- SHORT EXERCISE -
Transcribe every line exactly. Leave the pictures behind.

- DATASET EXTRACT -
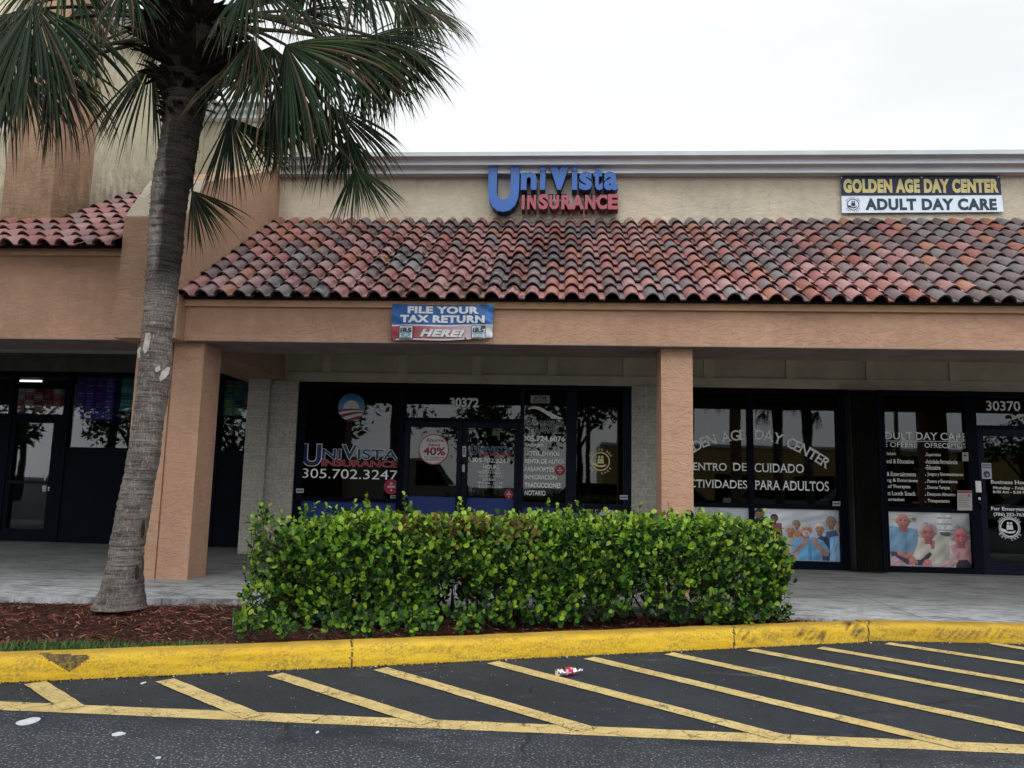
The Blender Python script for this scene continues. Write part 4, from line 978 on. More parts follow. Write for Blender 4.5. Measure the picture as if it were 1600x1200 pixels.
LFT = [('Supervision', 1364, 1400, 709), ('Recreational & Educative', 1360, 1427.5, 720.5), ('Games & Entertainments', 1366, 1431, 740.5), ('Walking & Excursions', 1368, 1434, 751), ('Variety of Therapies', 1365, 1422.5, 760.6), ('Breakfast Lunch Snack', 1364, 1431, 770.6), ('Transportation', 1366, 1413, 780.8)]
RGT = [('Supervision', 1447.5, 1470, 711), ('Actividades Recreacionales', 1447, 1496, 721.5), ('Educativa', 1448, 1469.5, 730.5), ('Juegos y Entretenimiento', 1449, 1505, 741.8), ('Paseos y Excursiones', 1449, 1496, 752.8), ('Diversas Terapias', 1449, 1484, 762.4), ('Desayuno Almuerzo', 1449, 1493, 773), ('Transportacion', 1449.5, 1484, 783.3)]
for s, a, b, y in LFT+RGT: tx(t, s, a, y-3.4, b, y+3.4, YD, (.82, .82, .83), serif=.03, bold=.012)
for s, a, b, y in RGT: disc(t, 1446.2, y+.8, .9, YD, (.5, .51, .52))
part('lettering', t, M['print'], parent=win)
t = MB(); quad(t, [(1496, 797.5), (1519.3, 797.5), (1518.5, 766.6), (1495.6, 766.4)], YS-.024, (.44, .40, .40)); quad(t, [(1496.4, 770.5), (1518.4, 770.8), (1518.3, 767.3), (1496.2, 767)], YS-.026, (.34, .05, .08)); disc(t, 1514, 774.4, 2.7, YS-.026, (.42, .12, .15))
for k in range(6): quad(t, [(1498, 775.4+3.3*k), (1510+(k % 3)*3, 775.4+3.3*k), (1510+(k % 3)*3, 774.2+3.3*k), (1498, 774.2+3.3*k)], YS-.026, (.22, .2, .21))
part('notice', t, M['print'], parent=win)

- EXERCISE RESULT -
The Blender Python script for this scene continues. Write part 4, from line 978 on. More parts follow. Write for Blender 4.5. Measure the picture as if it were 1600x1200 pixels.
LFT = [('Supervision', 1364, 1400, 709), ('Recreational & Educative', 1360, 1427.5, 720.5), ('Games & Entertainments', 1366, 1431, 740.5), ('Walking & Excursions', 1368, 1434, 751), ('Variety of Therapies', 1365, 1422.5, 760.6), ('Breakfast Lunch Snack', 1364, 1431, 770.6), ('Transportation', 1366, 1413, 780.8)]
RGT = [('Supervision', 1447.5, 1470, 711), ('Actividades Recreacionales', 1447, 1496, 721.5), ('Educativa', 1448, 1469.5, 730.5), ('Juegos y Entretenimiento', 1449, 1505, 741.8), ('Paseos y Excursiones', 1449, 1496, 752.8), ('Diversas Terapias', 1449, 1484, 762.4), ('Desayuno Almuerzo', 1449, 1493, 773), ('Transportacion', 1449.5, 1484, 783.3)]
for s, a, b, y in LFT+RGT: tx(t, s, a, y-3.4, b, y+3.4, YD, (.82, .82, .83), serif=.03, bold=.012)
for s, a, b, y in RGT: disc(t, 1446.2, y+.8, .9, YD, (.5, .51, .52))
part('lettering', t, M['print'], parent=win)
t = MB(); quad(t, [(1496, 797.5), (1519.3, 797.5), (1518.5, 766.6), (1495.6, 766.4)], YS-.024, (.44, .40, .40)); quad(t, [(1496.4, 770.5), (1518.4, 770.8), (1518.3, 767.3), (1496.2, 767)], YS-.026, (.34, .05, .08)); disc(t, 1514, 774.4, 2.7, YS-.026, (.42, .12, .15))
for k in range(6): quad(t, [(1498, 775.4+3.3*k), (1510+(k % 3)*3, 775.4+3.3*k), (1510+(k % 3)*3, 774.2+3.3*k), (1498, 774.2+3.3*k)], YS-.026, (.22, .2, .21))
part('notice', t, M['print'], parent=win)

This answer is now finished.